You should actually start with the Etude in f minor, composed in 1839. 10/6 is actually very difficult because everyone plays the tempo wrong. The sixteenth notes are supposed to be on 104.5 BPM, and everyone plays it almost half the speed, if not, even more. 10/3 is a beautiful piece, but the middle section is fairly difficult. Frankly, I don't know why everyone speeds it up to almost two times the speed; I don't see any piu mosso or accelendaro or that. 10/5 is actually very difficult, as pencilart said.
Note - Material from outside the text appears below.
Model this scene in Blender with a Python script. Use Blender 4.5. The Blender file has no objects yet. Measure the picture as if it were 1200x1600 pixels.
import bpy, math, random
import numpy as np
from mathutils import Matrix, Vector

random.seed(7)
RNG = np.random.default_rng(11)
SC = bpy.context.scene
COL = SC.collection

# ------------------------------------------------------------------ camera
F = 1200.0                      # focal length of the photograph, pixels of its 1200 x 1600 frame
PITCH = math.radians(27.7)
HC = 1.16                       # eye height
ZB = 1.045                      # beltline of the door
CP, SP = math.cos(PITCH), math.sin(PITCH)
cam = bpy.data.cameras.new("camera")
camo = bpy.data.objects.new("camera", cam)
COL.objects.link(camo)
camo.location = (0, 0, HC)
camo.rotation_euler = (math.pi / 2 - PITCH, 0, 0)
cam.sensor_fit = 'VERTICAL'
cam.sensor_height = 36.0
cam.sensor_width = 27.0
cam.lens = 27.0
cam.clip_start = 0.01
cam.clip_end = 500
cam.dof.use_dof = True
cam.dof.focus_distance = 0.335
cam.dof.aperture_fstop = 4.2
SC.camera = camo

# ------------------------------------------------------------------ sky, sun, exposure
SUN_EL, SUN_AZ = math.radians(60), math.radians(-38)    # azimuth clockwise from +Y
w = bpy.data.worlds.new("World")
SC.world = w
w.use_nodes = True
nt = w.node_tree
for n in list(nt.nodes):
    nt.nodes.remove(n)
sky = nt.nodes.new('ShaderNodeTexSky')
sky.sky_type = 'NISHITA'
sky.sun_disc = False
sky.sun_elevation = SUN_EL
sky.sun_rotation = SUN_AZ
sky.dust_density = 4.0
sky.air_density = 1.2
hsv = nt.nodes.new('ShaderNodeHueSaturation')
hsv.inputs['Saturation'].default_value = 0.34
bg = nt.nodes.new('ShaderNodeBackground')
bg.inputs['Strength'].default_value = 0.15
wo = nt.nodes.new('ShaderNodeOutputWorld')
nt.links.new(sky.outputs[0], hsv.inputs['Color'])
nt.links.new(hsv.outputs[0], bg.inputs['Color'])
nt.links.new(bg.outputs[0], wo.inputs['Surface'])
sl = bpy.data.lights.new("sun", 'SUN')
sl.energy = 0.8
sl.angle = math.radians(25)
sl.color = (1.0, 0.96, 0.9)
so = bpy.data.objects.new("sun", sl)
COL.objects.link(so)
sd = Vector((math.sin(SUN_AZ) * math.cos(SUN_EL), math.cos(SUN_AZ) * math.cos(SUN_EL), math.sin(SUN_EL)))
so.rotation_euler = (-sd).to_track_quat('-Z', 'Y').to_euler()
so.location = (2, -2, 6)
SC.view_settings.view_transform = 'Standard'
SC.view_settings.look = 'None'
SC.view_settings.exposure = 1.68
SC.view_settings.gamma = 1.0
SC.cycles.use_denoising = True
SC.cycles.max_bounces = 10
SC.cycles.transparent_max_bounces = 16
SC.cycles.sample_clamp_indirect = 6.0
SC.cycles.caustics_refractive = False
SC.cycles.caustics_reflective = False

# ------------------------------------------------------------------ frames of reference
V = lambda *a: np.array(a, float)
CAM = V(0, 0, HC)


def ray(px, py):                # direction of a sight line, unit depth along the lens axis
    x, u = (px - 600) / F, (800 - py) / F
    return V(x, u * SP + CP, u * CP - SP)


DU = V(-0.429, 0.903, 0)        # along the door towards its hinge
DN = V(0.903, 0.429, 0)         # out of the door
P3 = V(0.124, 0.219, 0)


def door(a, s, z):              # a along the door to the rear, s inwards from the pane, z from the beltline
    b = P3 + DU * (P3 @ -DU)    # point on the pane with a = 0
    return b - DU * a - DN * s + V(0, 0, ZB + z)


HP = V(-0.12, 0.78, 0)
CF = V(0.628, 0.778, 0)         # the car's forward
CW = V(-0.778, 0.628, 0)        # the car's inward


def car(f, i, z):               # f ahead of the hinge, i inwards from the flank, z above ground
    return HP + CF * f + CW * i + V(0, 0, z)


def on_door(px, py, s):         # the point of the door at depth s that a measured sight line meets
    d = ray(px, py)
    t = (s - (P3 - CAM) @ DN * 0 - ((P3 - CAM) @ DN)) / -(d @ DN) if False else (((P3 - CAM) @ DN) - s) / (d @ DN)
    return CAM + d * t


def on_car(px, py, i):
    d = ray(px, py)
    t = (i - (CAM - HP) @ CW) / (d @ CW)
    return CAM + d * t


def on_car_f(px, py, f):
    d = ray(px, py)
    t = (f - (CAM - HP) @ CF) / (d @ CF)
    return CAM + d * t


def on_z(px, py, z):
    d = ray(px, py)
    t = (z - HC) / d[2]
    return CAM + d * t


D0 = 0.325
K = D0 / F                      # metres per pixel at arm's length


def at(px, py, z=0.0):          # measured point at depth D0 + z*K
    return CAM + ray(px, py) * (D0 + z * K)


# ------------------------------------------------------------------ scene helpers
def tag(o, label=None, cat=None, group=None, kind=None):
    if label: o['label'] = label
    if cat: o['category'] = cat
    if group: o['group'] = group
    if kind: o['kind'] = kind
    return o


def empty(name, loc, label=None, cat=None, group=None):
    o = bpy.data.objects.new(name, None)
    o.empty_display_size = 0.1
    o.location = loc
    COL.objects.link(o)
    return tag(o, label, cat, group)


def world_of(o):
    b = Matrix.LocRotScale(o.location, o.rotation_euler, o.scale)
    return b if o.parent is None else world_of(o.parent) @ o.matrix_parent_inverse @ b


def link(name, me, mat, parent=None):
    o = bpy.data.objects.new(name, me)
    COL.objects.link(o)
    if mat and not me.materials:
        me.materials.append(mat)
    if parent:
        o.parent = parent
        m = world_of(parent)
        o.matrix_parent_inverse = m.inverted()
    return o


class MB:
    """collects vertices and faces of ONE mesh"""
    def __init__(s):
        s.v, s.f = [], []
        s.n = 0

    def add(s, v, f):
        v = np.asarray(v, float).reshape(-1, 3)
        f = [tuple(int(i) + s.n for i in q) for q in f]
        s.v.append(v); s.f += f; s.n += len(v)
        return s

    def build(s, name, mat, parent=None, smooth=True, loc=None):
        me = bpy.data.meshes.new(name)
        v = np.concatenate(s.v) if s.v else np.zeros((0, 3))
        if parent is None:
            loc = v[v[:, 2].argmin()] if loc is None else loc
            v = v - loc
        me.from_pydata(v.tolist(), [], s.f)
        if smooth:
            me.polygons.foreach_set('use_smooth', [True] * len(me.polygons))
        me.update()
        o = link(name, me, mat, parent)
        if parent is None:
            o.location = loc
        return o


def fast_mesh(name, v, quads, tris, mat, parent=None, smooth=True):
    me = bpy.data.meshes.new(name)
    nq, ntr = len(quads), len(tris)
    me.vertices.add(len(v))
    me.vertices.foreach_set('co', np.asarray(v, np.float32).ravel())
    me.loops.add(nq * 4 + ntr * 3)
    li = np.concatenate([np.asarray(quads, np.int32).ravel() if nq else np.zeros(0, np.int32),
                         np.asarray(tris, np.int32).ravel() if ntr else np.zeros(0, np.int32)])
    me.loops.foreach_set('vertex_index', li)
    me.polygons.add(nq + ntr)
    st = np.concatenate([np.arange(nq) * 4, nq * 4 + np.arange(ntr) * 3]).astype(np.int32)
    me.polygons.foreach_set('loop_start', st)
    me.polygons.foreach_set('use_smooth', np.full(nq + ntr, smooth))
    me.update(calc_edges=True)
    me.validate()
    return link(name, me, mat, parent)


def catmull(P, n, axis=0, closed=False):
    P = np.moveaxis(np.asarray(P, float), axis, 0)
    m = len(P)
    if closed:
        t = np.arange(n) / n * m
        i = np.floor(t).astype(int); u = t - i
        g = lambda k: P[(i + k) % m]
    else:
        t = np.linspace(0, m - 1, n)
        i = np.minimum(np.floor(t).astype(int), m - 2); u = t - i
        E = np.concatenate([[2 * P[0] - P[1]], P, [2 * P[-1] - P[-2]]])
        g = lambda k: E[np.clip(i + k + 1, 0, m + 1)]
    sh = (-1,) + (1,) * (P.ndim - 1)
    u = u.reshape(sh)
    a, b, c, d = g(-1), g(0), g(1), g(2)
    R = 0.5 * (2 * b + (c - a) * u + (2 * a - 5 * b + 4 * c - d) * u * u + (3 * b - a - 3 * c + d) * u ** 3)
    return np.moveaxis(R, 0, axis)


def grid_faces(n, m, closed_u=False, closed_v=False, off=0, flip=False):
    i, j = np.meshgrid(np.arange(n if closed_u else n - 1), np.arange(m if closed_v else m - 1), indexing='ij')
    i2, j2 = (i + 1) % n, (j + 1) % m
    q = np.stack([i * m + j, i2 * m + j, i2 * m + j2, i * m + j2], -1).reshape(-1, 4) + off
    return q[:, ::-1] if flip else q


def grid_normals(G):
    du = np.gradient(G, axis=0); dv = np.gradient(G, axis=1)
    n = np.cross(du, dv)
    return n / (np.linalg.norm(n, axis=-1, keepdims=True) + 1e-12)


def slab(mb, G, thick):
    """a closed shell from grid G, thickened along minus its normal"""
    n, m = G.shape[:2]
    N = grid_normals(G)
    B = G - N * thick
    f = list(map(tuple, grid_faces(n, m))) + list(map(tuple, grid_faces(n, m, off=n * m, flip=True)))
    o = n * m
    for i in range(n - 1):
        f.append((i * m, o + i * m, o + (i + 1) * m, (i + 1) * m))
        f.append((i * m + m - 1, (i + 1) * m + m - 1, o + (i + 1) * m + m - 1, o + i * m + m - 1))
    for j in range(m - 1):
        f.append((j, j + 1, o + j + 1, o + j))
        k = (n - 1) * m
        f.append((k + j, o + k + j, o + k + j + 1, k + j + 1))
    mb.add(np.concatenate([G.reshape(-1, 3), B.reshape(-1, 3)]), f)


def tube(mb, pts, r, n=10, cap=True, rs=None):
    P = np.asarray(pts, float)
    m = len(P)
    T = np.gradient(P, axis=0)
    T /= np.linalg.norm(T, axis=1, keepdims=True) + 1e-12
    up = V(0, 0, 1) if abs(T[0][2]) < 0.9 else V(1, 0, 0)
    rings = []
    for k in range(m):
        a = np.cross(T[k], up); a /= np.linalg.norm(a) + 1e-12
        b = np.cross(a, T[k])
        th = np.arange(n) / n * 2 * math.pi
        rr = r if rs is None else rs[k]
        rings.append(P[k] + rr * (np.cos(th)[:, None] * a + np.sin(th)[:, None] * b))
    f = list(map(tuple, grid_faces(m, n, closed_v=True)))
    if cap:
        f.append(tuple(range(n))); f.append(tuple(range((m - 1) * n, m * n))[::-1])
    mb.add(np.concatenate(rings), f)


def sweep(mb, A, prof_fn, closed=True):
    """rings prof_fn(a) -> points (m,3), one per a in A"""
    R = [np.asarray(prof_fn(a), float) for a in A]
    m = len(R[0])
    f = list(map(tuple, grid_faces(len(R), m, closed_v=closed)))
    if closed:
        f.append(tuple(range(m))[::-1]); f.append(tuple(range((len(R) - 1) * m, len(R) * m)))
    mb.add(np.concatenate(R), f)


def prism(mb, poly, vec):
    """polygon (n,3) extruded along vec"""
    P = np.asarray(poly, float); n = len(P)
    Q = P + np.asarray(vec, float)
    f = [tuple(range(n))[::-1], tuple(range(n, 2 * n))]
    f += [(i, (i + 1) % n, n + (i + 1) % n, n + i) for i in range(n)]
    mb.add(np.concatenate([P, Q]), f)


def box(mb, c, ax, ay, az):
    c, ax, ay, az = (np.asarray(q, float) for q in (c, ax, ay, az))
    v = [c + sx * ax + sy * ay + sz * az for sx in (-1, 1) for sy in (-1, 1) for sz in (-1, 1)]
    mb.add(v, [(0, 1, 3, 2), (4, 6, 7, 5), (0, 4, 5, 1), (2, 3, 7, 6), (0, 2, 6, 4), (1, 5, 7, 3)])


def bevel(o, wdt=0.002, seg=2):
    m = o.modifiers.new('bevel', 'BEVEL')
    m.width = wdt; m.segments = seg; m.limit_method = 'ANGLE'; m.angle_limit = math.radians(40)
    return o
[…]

Don't play 25/6 until you've mastered Czerny everything because his fingerings work very well in this etude.
10/1, 25/11, and 25/12 are actually among the hardest etudes, IMO. Lots of people (like me), at first glance, think that 10/1 is very easy. However, each set of sixteenth notes stretch octaves or tenths, which is like impossible to stretch unless you have huge hands like me. 25/11 reminds me of Hadyn. Once the Lento section is done, it turns into one of the hardest compositions ever written. For awhile, it's just right hand, but then the left hand kicks in and it becomes even harder. 25/12 is the easiest of the three, but it's still very difficult. I think you should stick to the easier etudes.
If you want a Beethoven sonata, go for the calmer (I never said calm; I said calmer) ones. You could try Op.26 or Op.78, or you could go for the harder Op.110. They're the calmer sonatas with slow first movements and aren't really Beethoven-like until the fourth movement; in Op.78's case, second. Op.78, btw, is in F# Major, and I don't know if you can handle six sharps. Op.26 and Op.110 have few parts in ab minor, too.